Cuba’s National Award for Literature: It’s not who awards it, it’s who accepts it

Juan Abreu in his Emanaciones #1287 (my translation):

1287

Writer Leonardo Padura has received an award. I have read some nonsense about it and here is some of it. No one mentions that Padura has been given an award by a ferocious dictatorship that has spent the last 53 years in power and to remain in power has murdered, tortured, and imprisoned thousands of Cubans. No one mentions those who have drowned in the Florida Straits trying to escape those who gave Padura an award. Lastly — and this has become boring — no one mentions that Padura has been and continues to be a prominent ass kisser of the regime. Although some may want to dress up Padura as something else, he is an ass kisser who follows to a tee the dictates of the dictatorship, extending his tongue as far as he is allowed and authorized.
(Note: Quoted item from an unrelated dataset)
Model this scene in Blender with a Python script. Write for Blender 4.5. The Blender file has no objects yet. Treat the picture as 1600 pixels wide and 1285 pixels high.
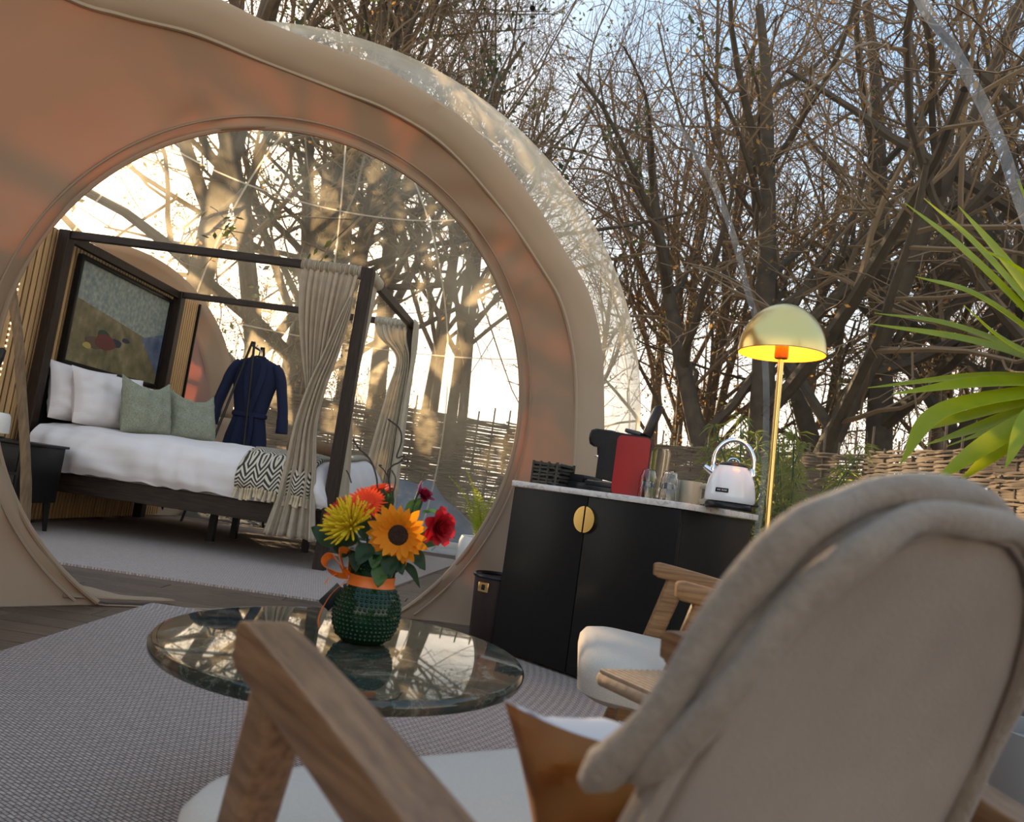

Oh, yes, Commandant… We are no longer a colony of the Soviets? We can now criticize Stalin? Then here I go, Commandant, with my doggishly loyal tome. Yes, Commandant, whatever you wish Commandant.

It is the most logical thing that Padura was given the National Award for Literature. They have always given it to a Padura. Never a writer. Always an ass-kissing lapdog that jumps through hoops as ordered.

The most despicable aspect of Cuba’s National Award for Literature is not who awards it, but who accepts it.

What does the award have to do with literature? Nothing. It is just another ceremony between master and slave in which the master gives the slave a slap on the back and the slave trembles in appreciation, letting loose a nervous yelp.

1 thought on “Cuba’s National Award for Literature: It’s not who awards it, it’s who accepts it”

  1. Padura deserves the prize, regardless of actual literary merit. Like any prize from a totalitarian system, everyone knows what it’s really given for: being duly useful to the power structure. From that standpoint, even Padura’s worst detractors must admit he’s eminently qualified. Castro, Inc. doesn’t give a shit about artistic or literary merit as such, unless it can use it to its advantage.

    Alas, Padura is much more the norm than the exception, so there were certainly other worthy candidates. There always have been. As I’ve noted before, Cubans get confused by someone like José Martí, who would never have won such a prize from a totalitarian regime despite his undisputed literary greatness. They get confused because Martí the man was so exceptional he was frankly abnormal, certainly for a Cuban. A Padura, however, is an entirely different creature, far more familiar and, in that sense, more comfortable. He strikes me as a quintessential Cuban type: the “camaján,” a consummate operator (“persona astuta que sabe sacar provecho personal de cualquier situación”). This is what a camaján looks like:

    http://upload.wikimedia.org/wikipedia/commons/thumb/8/8e/Leonardo_Padura.jpg/424px-Leonardo_Padura.jpg

    So, for the umpteenth time, Cuba’s main problem is very simple: too many shitty Cubans. If that is ever fully faced, and enough Cubans treat shitty ones with the contempt and rejection they deserve, maybe we’ll get somewhere.